Friday, 26 October 2012

A time for change

Change is the only constant. It is a cliché, yet as far as I can tell is nonetheless true. Certainly it is a true constant in my work, in as much as it is in my life and over the past few years, the changes in one have often been reflected in the other. In this respect my work has to an extent been quite inwards-looking. I believe there is nothing wrong with this, in many ways it can be seen as the starting point for any good work. Knowledge of self and the self portrait are both fine and long-standing traditions in many forms of art.

Here and no further
Mixed media on paper, 24x16cm
There comes a time, however, when looking inwards is not enough on its own and it becomes important to engage with the outside world. While I have done my best to always allow for the influence of the outside world in my abstract work, I have not as yet engaged with it directly. In recent weeks this has changed.

I have been working on a series of small paper paintings, that follow on from my recent panel paintings. Conceived, like all my small paper works, as both a means of building and conserving momentum and at the same time to create affordable pieces, these paintings went somewhere unexpected.

I realised, as I was working, that I was no longer simply commenting on and interpreting myself and my place in the world, I was also commenting on and interpreting my opinions and ideas about the world at large. There is a very good reason for this and it returns to the idea of change.

In the past I have touched on my political beliefs about the world at large and the need for change in our society, with particular regard to politics and the hoarding or power by a small percentile of our population. In Scotland, currently, there is real potential to begin to effect some of that change. This potential for change lies in the independence movement.

In two years time, a referendum will be held in Scotland to determine our future status. I believe the result of that referendum will see Scotland leave the United Kingdom and return to being an independent sovereign state for the first time in more than three hundred years.
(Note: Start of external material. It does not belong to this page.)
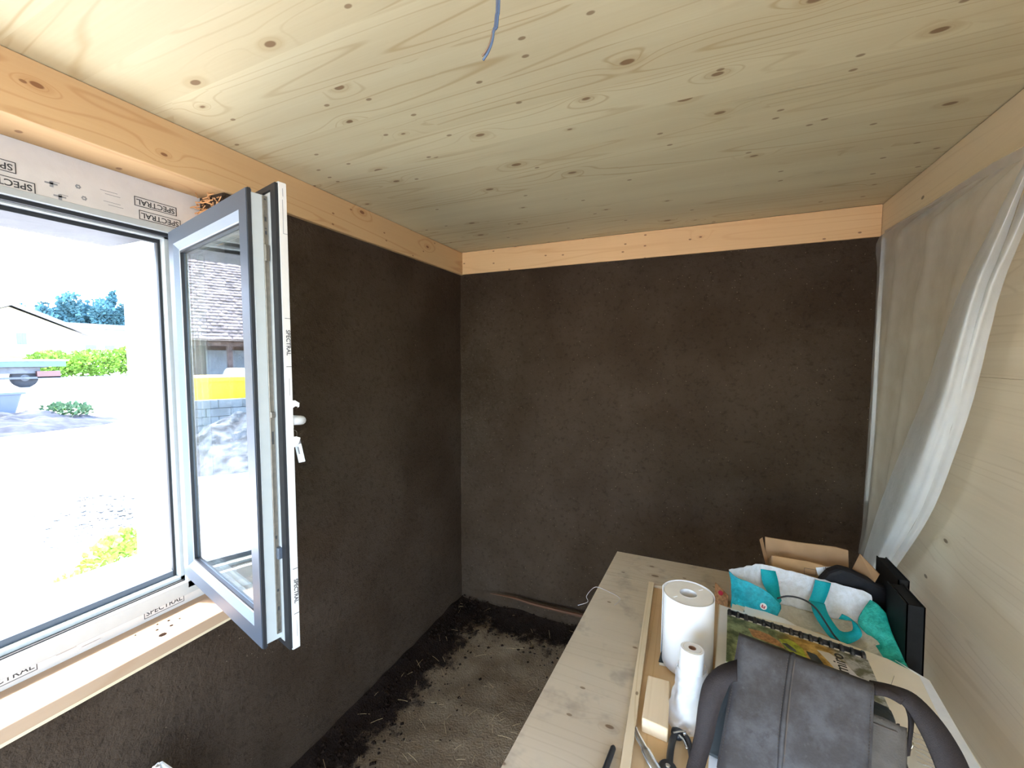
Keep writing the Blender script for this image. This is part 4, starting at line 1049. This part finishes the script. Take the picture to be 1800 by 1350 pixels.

As a smaller nation, without such cultural baggage of imperialistic world domination, or an entrenched, mendacious and jaundiced ruling elite and with a population that has repeatedly, over decades, demonstrated an overriding belief in social democracy, I believe we have a chance to create a just and fair society.

Send her victorious
Mixed media, 16x24cm
My interpretations of and reactions to the campaigns leading up to this uniquely and historically important referendum, are the opinions that have come to inform my recent work. While I passionately believe in independence for Scotland, I am equally, if oppositely, passionate about these campaigns. In particular, I am appalled by almost the entirety of the mainstream media, that has been utterly partial towards the unionist movement.

Not a day passes without publication of either a groundless scare story about a particular aspect of an independent Scotland, or a smear story against the independence movement and in particular the Scottish National Party or Alex Salmond. (For the record, I am not an SNP voter and no fan of Salmond.) First Minister Salmond is painted as the sole figure behind the 'separatist' movement and, among other things, has been likened to a host of mass-murdering dictators (even once by a respected BBC journalist). It is poisonous and despicable behaviour, whose only intent is to distill fear in a populace that might otherwise think for itself and not stand by its betters.

Being someone who in the past has been involved in the media, as well as someone who spends a lot of time reading and thinking, it really should have come as no surprise that the independence debate leached into my work. Nonetheless it was an unexpected event, although one that I have to admit that I am pleased by. It feels to me that there is a satisfyingly full weight in the debate as a source of material for my paintings.

There is of course a potential in making such work for alienating those who are disinterested and also creating divisions in those who are. It is a risk that I believe is work taking.